══ Data section ══

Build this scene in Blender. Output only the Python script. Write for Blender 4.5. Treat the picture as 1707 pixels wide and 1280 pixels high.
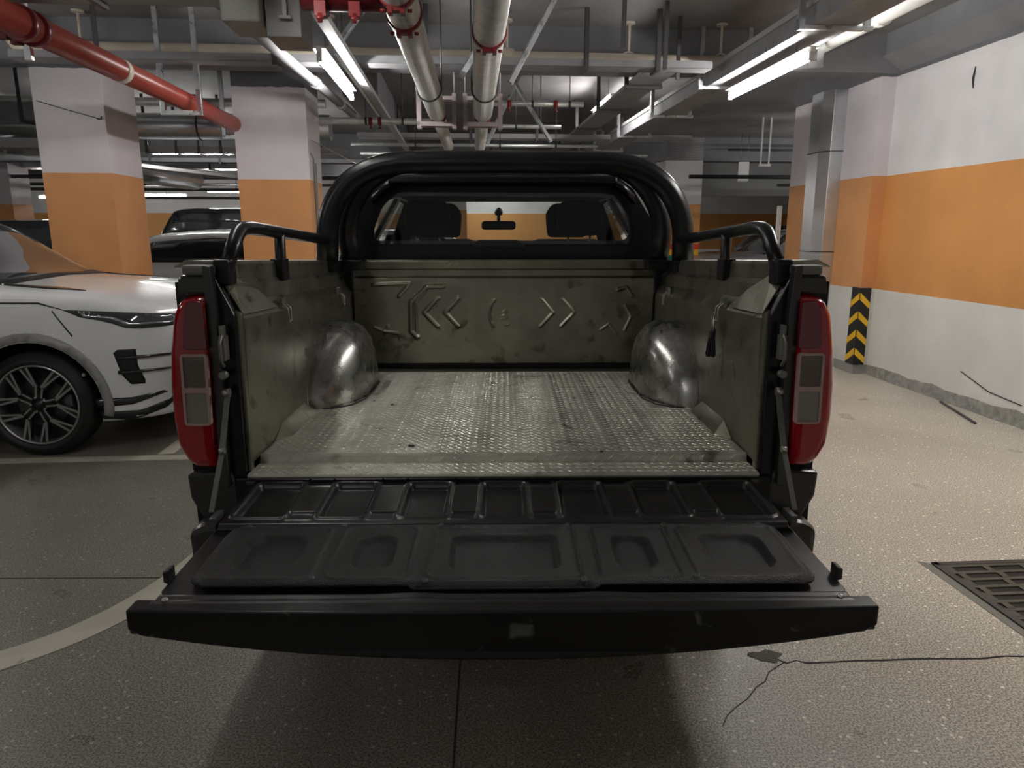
import bpy, bmesh, math, random
import numpy as np
from mathutils import Vector, Matrix
from mathutils.bvhtree import BVHTree
from mathutils.geometry import delaunay_2d_cdt
random.seed(7)
S = bpy.context.scene
for o in list(bpy.data.objects): bpy.data.objects.remove(o)
col = S.collection
PI = math.pi

# ------------------------------------------------------------- camera, world, exposure
EYE = 1.47
cd = bpy.data.cameras.new('camera'); cam = bpy.data.objects.new('camera', cd); col.objects.link(cam)
cd.sensor_width = 36; cd.lens = 1184/1707*36; cd.clip_end = 200; cd.clip_start = .02
cam.location = (0, 0, EYE)
cam.rotation_euler = (PI/2 - math.atan((640-385)/1184), 0, -math.atan(13.5/1184))
S.camera = cam
S.view_settings.view_transform = 'Standard'; S.view_settings.look = 'None'
S.view_settings.gamma = 1; S.view_settings.use_curve_mapping = False
S.view_settings.exposure = 1.38
w = bpy.data.worlds.new('world'); S.world = w; w.use_nodes = True
w.node_tree.nodes['Background'].inputs[0].default_value = (.80, .78, .74, 1)
w.node_tree.nodes['Background'].inputs[1].default_value = .075
LAMP = 34.0      # radiance of the fluorescent tubes

GA = math.radians(3.5)               # the garage grid is turned 3.5 degrees from the truck's axis
RG = Matrix.Rotation(GA, 4, 'Z')
def G(u, v, z=0): return RG @ Vector((u, v, z))

# ------------------------------------------------------------- materials
MATS = {}
def mat(name, color, rough=.5, metal=0, coat=0, emit=None, estr=0, var=0, vscale=8, bump=0, bscale=60, spec=.5, rvar=0, dark=None, dthr=.6, dscale=5, aniso=None, transm=0):
    if name in MATS: return MATS[name]
    m = bpy.data.materials.new(name); m.use_nodes = True; MATS[name] = m
    nt = m.node_tree; b = nt.nodes['Principled BSDF']; L = nt.links.new
    b.inputs['Base Color'].default_value = (*color, 1); b.inputs['Roughness'].default_value = rough
    b.inputs['Metallic'].default_value = metal; b.inputs['Coat Weight'].default_value = coat
    b.inputs['Specular IOR Level'].default_value = spec
    b.inputs['Transmission Weight'].default_value = transm
    if emit: b.inputs['Emission Color'].default_value = (*emit, 1); b.inputs['Emission Strength'].default_value = estr
    geo = nt.nodes.new('ShaderNodeNewGeometry')
    def noise(s, det=5, dist=0):
        n = nt.nodes.new('ShaderNodeTexNoise'); n.inputs['Scale'].default_value = s; n.inputs['Detail'].default_value = det
        n.inputs['Distortion'].default_value = dist
        L(geo.outputs['Position'], n.inputs['Vector']); return n.outputs['Fac']
    cur = None
    if var:
        mr = nt.nodes.new('ShaderNodeMapRange'); mr.inputs[1].default_value = .3; mr.inputs[2].default_value = .7
        mr.inputs[3].default_value = 1-var; mr.inputs[4].default_value = 1+var
        L(noise(vscale), mr.inputs[0])
        mx = nt.nodes.new('ShaderNodeVectorMath'); mx.operation = 'SCALE'; mx.inputs[0].default_value = color
        L(mr.outputs[0], mx.inputs['Scale']); cur = mx.outputs[0]; L(cur, b.inputs['Base Color'])
    if dark:
        rmp = nt.nodes.new('ShaderNodeMapRange'); rmp.inputs[1].default_value = dthr; rmp.inputs[2].default_value = dthr+.08
        L(noise(dscale, 8, .5), rmp.inputs[0])
        mc = nt.nodes.new('ShaderNodeMix'); mc.data_type = 'RGBA'
        L(rmp.outputs[0], mc.inputs[0])
        if cur: L(cur, mc.inputs[6])
        else: mc.inputs[6].default_value = (*color, 1)
        mc.inputs[7].default_value = (*dark, 1); L(mc.outputs[2], b.inputs['Base Color'])
    if rvar:
        mr = nt.nodes.new('ShaderNodeMapRange'); mr.inputs[1].default_value = .3; mr.inputs[2].default_value = .7
        mr.inputs[3].default_value = max(.02, rough-rvar); mr.inputs[4].default_value = rough+rvar
        L(noise(vscale*1.7), mr.inputs[0]); L(mr.outputs[0], b.inputs['Roughness'])
    if bump:
        bp = nt.nodes.new('ShaderNodeBump'); bp.inputs['Strength'].default_value = bump; bp.inputs['Distance'].default_value = .01
        L(noise(bscale), bp.inputs['Height']); L(bp.outputs[0], b.inputs['Normal'])
    return m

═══

» **The request**: Return to the listing above and set it down exactly, leaving out its pictures.

» **Result of this task**:
Build this scene in Blender. Output only the Python script. Write for Blender 4.5. Treat the picture as 1707 pixels wide and 1280 pixels high.
import bpy, bmesh, math, random
import numpy as np
from mathutils import Vector, Matrix
from mathutils.bvhtree import BVHTree
from mathutils.geometry import delaunay_2d_cdt
random.seed(7)
S = bpy.context.scene
for o in list(bpy.data.objects): bpy.data.objects.remove(o)
col = S.collection
PI = math.pi

# ------------------------------------------------------------- camera, world, exposure
EYE = 1.47
cd = bpy.data.cameras.new('camera'); cam = bpy.data.objects.new('camera', cd); col.objects.link(cam)
cd.sensor_width = 36; cd.lens = 1184/1707*36; cd.clip_end = 200; cd.clip_start = .02
cam.location = (0, 0, EYE)
cam.rotation_euler = (PI/2 - math.atan((640-385)/1184), 0, -math.atan(13.5/1184))
S.camera = cam
S.view_settings.view_transform = 'Standard'; S.view_settings.look = 'None'
S.view_settings.gamma = 1; S.view_settings.use_curve_mapping = False
S.view_settings.exposure = 1.38
w = bpy.data.worlds.new('world'); S.world = w; w.use_nodes = True
w.node_tree.nodes['Background'].inputs[0].default_value = (.80, .78, .74, 1)
w.node_tree.nodes['Background'].inputs[1].default_value = .075
LAMP = 34.0      # radiance of the fluorescent tubes

GA = math.radians(3.5)               # the garage grid is turned 3.5 degrees from the truck's axis
RG = Matrix.Rotation(GA, 4, 'Z')
def G(u, v, z=0): return RG @ Vector((u, v, z))

# ------------------------------------------------------------- materials
MATS = {}
def mat(name, color, rough=.5, metal=0, coat=0, emit=None, estr=0, var=0, vscale=8, bump=0, bscale=60, spec=.5, rvar=0, dark=None, dthr=.6, dscale=5, aniso=None, transm=0):
    if name in MATS: return MATS[name]
    m = bpy.data.materials.new(name); m.use_nodes = True; MATS[name] = m
    nt = m.node_tree; b = nt.nodes['Principled BSDF']; L = nt.links.new
    b.inputs['Base Color'].default_value = (*color, 1); b.inputs['Roughness'].default_value = rough
    b.inputs['Metallic'].default_value = metal; b.inputs['Coat Weight'].default_value = coat
    b.inputs['Specular IOR Level'].default_value = spec
    b.inputs['Transmission Weight'].default_value = transm
    if emit: b.inputs['Emission Color'].default_value = (*emit, 1); b.inputs['Emission Strength'].default_value = estr
    geo = nt.nodes.new('ShaderNodeNewGeometry')
    def noise(s, det=5, dist=0):
        n = nt.nodes.new('ShaderNodeTexNoise'); n.inputs['Scale'].default_value = s; n.inputs['Detail'].default_value = det
        n.inputs['Distortion'].default_value = dist
        L(geo.outputs['Position'], n.inputs['Vector']); return n.outputs['Fac']
    cur = None
    if var:
        mr = nt.nodes.new('ShaderNodeMapRange'); mr.inputs[1].default_value = .3; mr.inputs[2].default_value = .7
        mr.inputs[3].default_value = 1-var; mr.inputs[4].default_value = 1+var
        L(noise(vscale), mr.inputs[0])
        mx = nt.nodes.new('ShaderNodeVectorMath'); mx.operation = 'SCALE'; mx.inputs[0].default_value = color
        L(mr.outputs[0], mx.inputs['Scale']); cur = mx.outputs[0]; L(cur, b.inputs['Base Color'])
    if dark:
        rmp = nt.nodes.new('ShaderNodeMapRange'); rmp.inputs[1].default_value = dthr; rmp.inputs[2].default_value = dthr+.08
        L(noise(dscale, 8, .5), rmp.inputs[0])
        mc = nt.nodes.new('ShaderNodeMix'); mc.data_type = 'RGBA'
        L(rmp.outputs[0], mc.inputs[0])
        if cur: L(cur, mc.inputs[6])
        else: mc.inputs[6].default_value = (*color, 1)
        mc.inputs[7].default_value = (*dark, 1); L(mc.outputs[2], b.inputs['Base Color'])
    if rvar:
        mr = nt.nodes.new('ShaderNodeMapRange'); mr.inputs[1].default_value = .3; mr.inputs[2].default_value = .7
        mr.inputs[3].default_value = max(.02, rough-rvar); mr.inputs[4].default_value = rough+rvar
        L(noise(vscale*1.7), mr.inputs[0]); L(mr.outputs[0], b.inputs['Roughness'])
    if bump:
        bp = nt.nodes.new('ShaderNodeBump'); bp.inputs['Strength'].default_value = bump; bp.inputs['Distance'].default_value = .01
        L(noise(bscale), bp.inputs['Height']); L(bp.outputs[0], b.inputs['Normal'])
    return m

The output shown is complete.